● **Exercise**
Hand back each line, unchanged, from the top down to the line where "gb = MB(); gb.add(gv, gf);" sits.

════════

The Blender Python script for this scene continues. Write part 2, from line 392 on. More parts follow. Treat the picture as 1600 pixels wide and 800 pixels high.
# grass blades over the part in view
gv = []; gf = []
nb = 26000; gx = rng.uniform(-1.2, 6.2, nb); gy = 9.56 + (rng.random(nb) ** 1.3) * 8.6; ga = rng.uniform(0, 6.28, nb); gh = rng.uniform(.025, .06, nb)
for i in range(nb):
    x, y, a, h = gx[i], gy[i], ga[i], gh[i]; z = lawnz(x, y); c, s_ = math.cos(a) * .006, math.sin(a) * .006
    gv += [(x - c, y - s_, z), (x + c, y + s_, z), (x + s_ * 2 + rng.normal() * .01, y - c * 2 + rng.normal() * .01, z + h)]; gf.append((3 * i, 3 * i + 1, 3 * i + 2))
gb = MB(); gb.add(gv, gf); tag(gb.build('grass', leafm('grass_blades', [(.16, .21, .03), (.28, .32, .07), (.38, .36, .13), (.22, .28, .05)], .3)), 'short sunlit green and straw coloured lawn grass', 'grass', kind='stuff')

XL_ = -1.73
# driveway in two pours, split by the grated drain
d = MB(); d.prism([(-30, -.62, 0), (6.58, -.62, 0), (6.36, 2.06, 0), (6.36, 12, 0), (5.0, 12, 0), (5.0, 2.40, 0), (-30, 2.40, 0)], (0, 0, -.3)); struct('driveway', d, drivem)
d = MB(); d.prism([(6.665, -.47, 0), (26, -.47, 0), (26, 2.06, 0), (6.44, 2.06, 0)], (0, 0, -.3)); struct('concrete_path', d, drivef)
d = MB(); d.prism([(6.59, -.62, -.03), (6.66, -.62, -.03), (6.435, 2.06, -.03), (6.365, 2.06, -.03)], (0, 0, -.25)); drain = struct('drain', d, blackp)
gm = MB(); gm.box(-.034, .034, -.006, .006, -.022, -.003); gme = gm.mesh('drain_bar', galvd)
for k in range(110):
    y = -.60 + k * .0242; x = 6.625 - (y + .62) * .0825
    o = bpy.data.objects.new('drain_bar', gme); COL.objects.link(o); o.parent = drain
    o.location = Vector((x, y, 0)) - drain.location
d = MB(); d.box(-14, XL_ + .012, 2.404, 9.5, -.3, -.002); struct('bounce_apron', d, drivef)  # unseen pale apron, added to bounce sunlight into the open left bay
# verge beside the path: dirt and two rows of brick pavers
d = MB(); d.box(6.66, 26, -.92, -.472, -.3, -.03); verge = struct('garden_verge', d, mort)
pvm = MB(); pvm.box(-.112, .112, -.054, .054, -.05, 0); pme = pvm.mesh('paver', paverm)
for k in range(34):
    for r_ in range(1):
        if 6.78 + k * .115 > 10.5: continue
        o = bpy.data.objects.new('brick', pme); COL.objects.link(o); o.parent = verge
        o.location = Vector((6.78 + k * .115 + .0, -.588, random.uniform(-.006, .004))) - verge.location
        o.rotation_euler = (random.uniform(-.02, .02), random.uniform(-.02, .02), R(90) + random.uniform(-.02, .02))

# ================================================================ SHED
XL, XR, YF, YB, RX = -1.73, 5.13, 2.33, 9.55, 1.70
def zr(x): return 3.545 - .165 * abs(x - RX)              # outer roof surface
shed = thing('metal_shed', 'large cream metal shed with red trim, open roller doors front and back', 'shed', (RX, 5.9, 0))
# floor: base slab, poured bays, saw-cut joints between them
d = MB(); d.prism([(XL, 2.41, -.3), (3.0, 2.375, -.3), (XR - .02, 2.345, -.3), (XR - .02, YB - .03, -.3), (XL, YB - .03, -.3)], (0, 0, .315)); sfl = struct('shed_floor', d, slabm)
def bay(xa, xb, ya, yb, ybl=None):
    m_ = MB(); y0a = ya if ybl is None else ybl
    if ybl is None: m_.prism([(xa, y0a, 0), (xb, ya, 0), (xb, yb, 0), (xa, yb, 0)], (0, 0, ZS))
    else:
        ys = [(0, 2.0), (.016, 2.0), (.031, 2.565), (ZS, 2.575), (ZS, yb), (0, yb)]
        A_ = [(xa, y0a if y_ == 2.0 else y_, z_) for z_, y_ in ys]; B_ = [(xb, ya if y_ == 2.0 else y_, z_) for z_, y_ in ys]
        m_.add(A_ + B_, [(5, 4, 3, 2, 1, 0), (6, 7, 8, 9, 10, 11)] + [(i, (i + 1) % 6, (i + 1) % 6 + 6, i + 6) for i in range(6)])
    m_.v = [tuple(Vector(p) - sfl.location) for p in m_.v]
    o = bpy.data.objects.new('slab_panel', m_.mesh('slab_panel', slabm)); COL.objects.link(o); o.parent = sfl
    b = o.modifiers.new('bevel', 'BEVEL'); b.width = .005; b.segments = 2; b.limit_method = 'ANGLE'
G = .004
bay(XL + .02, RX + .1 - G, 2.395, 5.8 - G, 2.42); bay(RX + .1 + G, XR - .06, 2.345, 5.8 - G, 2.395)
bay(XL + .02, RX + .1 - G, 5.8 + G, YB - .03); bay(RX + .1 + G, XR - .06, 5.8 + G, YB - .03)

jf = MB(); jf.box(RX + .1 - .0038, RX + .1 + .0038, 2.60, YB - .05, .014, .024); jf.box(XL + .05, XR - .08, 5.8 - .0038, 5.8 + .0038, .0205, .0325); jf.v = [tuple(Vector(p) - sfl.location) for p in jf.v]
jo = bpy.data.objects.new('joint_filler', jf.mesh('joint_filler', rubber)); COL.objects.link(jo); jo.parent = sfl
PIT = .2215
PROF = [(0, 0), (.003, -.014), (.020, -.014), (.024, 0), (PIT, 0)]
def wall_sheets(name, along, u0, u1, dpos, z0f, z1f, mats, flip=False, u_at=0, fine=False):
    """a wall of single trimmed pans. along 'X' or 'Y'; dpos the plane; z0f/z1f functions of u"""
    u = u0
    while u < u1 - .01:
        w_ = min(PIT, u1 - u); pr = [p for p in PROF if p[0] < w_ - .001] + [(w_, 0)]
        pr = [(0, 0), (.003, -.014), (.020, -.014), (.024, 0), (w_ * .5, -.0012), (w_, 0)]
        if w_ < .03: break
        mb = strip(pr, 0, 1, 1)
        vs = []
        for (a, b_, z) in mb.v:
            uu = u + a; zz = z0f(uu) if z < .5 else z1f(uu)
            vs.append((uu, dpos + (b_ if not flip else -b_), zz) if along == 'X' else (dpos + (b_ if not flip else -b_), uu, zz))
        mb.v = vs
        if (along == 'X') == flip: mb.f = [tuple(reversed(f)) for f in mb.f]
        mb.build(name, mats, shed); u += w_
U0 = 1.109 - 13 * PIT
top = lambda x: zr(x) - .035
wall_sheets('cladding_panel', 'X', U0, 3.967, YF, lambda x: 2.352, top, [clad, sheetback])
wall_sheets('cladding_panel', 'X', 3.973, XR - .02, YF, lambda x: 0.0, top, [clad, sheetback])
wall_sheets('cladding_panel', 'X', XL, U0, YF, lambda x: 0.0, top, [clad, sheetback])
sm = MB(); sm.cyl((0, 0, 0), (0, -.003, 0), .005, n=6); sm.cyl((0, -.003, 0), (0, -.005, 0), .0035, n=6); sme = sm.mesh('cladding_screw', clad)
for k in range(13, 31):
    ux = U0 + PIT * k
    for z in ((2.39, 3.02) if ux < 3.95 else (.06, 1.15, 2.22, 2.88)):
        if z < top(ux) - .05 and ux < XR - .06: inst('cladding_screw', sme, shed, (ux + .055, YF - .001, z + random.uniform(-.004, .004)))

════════

● **Problem solution**
The Blender Python script for this scene continues. Write part 2, from line 392 on. More parts follow. Treat the picture as 1600 pixels wide and 800 pixels high.
# grass blades over the part in view
gv = []; gf = []
nb = 26000; gx = rng.uniform(-1.2, 6.2, nb); gy = 9.56 + (rng.random(nb) ** 1.3) * 8.6; ga = rng.uniform(0, 6.28, nb); gh = rng.uniform(.025, .06, nb)
for i in range(nb):
    x, y, a, h = gx[i], gy[i], ga[i], gh[i]; z = lawnz(x, y); c, s_ = math.cos(a) * .006, math.sin(a) * .006
    gv += [(x - c, y - s_, z), (x + c, y + s_, z), (x + s_ * 2 + rng.normal() * .01, y - c * 2 + rng.normal() * .01, z + h)]; gf.append((3 * i, 3 * i + 1, 3 * i + 2))
gb = MB(); gb.add(gv, gf); tag(gb.build('grass', leafm('grass_blades', [(.16, .21, .03), (.28, .32, .07), (.38, .36, .13), (.22, .28, .05)], .3)), 'short sunlit green and straw coloured lawn grass', 'grass', kind='stuff')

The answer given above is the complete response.